Il racconto potrebbe continuare, ma Vincenzi freme a dire la sua, guardando all’intero quadro del Paese: “Non solo è necessario realizzare nuovi bacini per trattenere le acque di pioggia sul territorio, perché bisogna efficientare la rete idraulica esistente, completando gli schemi idrici e ripulendo bacini, la cui capienza è complessivamente ridotta di oltre il 10% per la presenza di sedime sul fondale.

L’ANBI HA UN PIANO

Il Piano Anbi, a disposizione del Paese, prevede 858 interventi per un investimento di quasi 4 miliardi e 340 milioni, capaci di garantire oltre 21mila posti di lavoro. Ma va accompagnato dall’efficientamento e completamento dell’esistente. La proposta si articola in 729 progetti con manutenzioni straordinarie di reti idrauliche, ma altri 90 riguardano la pulizia di invasi esistenti, 45 dei quali ubicati nel Sud Italia. Stimiamo che il 10% della capacità complessiva di questi bacini sia inutilizzata a causa del sedime depositatosi negli anni sul fondale. Da qui, la necessità di asportare oltre 72 milioni di metri cubi di materiale, per un costo di quasi 291 milioni, con 1450 posti di lavoro previsti”.
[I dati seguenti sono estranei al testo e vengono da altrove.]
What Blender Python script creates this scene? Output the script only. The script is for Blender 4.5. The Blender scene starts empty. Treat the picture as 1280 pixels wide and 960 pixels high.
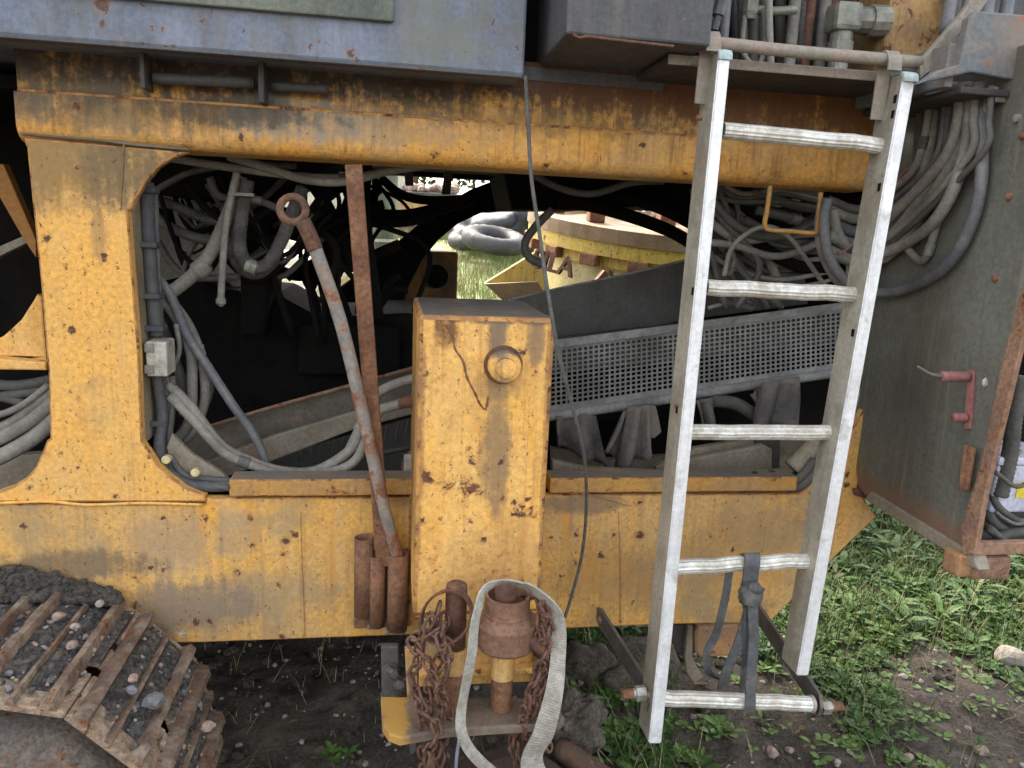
import bpy, bmesh, math, random
from math import sin, cos, pi, radians
from mathutils import Vector, Matrix, noise
random.seed(7)
S = bpy.context.scene
COL = S.collection
# ------------------------------------------------------------------ camera, world, sun
CAM = Vector((0, -1.8, 1.55)); F = 960.0
RC = Matrix.Rotation(radians(-9.3), 3, 'Z') @ Matrix.Rotation(radians(90 - 11.2), 3, 'X') @ Matrix.Rotation(radians(2.6), 3, 'Z')
cam = bpy.data.cameras.new('camera'); cam.sensor_width = 36; cam.lens = 27; cam.clip_start = 0.02; cam.clip_end = 3000
co = bpy.data.objects.new('camera', cam); COL.objects.link(co)
co.matrix_world = Matrix.Translation(CAM) @ RC.to_4x4(); S.camera = co
EL, AZ = radians(48), radians(-22)      # sun stands behind the machine, a little to the left
w = bpy.data.worlds.new('World'); S.world = w; w.use_nodes = True
wn = w.node_tree.nodes; bg = wn['Background']; sk = wn.new('ShaderNodeTexSky')
sk.sky_type = 'NISHITA'; sk.sun_disc = False; sk.sun_elevation = EL; sk.sun_rotation = AZ
sk.air_density = 1.0; sk.dust_density = 4.0; sk.ozone_density = 0.6
hs = wn.new('ShaderNodeHueSaturation'); hs.inputs['Saturation'].default_value = .45   # a hazy, mostly clouded sky
w.node_tree.links.new(sk.outputs[0], hs.inputs['Color']); w.node_tree.links.new(hs.outputs[0], bg.inputs[0]); bg.inputs[1].default_value = 0.15
sl = bpy.data.lights.new('sun', 'SUN'); sl.energy = 1.15; sl.angle = radians(12); sl.color = (1, .95, .86)
so = bpy.data.objects.new('sun', sl); COL.objects.link(so)
sd = Vector((sin(AZ) * cos(EL), cos(AZ) * cos(EL), sin(EL)))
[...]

Piani, stime e previsioni con un grande nemico, la burocrazia: “Ad ostare sulla strada della modernizzazione di una rete idraulica, ormai inadeguata ai cambiamenti climatici, non sono i finanziamenti ma soprattutto le lungaggini burocratiche, per le quali chiediamo un’accelerazione degli iter autorizzativi. Attualmente, infatti, per realizzare un’opera pubblica servono almeno 11 anni. E’ evidente che un tale lasso di tempo rende un’opera già inadeguata al momento dell’inaugurazione e di fronte alla velocità assunta dalla crisi climatica non possiamo certo permettercelo. Ne va della salvaguardia del territorio e della sua economia, nonché del futuro delle sue comunità”. Un quadro desolante quello che viene proposto, di fronte al quale, forse, non basterà solo il Commissario di governo per invertire la rotta.